In conclusion, we hold the judge did not err in failing to disqualify himself. Accordingly, we affirm the order denying the application for post-conviction relief.
. The propriety of Freeman’s application for post-conviction relief is itself subject to question. In both the motion to withdraw his pleas and his application for post-conviction relief, Freeman contends his pleas were not given knowingly and voluntarily. This argument presents the same legal issue in both proceedings. The state initially challenged Freeman’s right to another attack on the issue of the voluntariness of the guilty pleas. Later, during the post-conviction hearing, the state’s attorney conceded that the effect of the use of Ativan was something outside the trial record so that the district court could, in the post-conviction relief proceedings, make a determination as to whether the voluntariness of the pleas had been affected by the taking of the drug. Freeman's piecemeal approach arguably presents "evidence of material facts, not previously presented and heard that require vacation of the conviction
. The Idaho Rules of Civil Procedure allow for a one-time "automatic” disqualification of a judge, aside from any disqualification for cause. However, shortly before Freeman filed his application for post-conviction relief, Rule 40(d)(1) was amended to eliminate an automatic disqualification of a judge in a post-conviction proceeding if that same judge entered the judgment and sentence being challenged. Under the then-existing rule, Freeman had only five days to file his "for cause” disqualification motion after service of notice setting the action for trial. Effective November 1, 1987, a motion for disqualification for cause may be made at any time. I.R.C.P. 40(d)(2).

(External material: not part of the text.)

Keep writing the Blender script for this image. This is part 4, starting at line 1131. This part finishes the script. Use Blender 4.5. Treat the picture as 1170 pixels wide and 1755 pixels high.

. Other circumstances may call for a sentencing judge’s disqualification from hearing applications for post-conviction relief. A judge who attempts to resolve disputed events stemming from an inadequate or wholly absent record of those events by reliance upon his own later recollection of those events as "evidence," places himself in the incompatible position of witness, judge and jury. See, e.g., Tyler v. Swenson, 427 F.2d 412 (8th Cir.1970); Davis v. State, 598 S.W.2d 582 (Mo.Ct.App.1980).
. Halliday was cited in State v. Bearshield, supra, and quoted extensively in Justice Bistline’s dissent in Deford v. State, supra.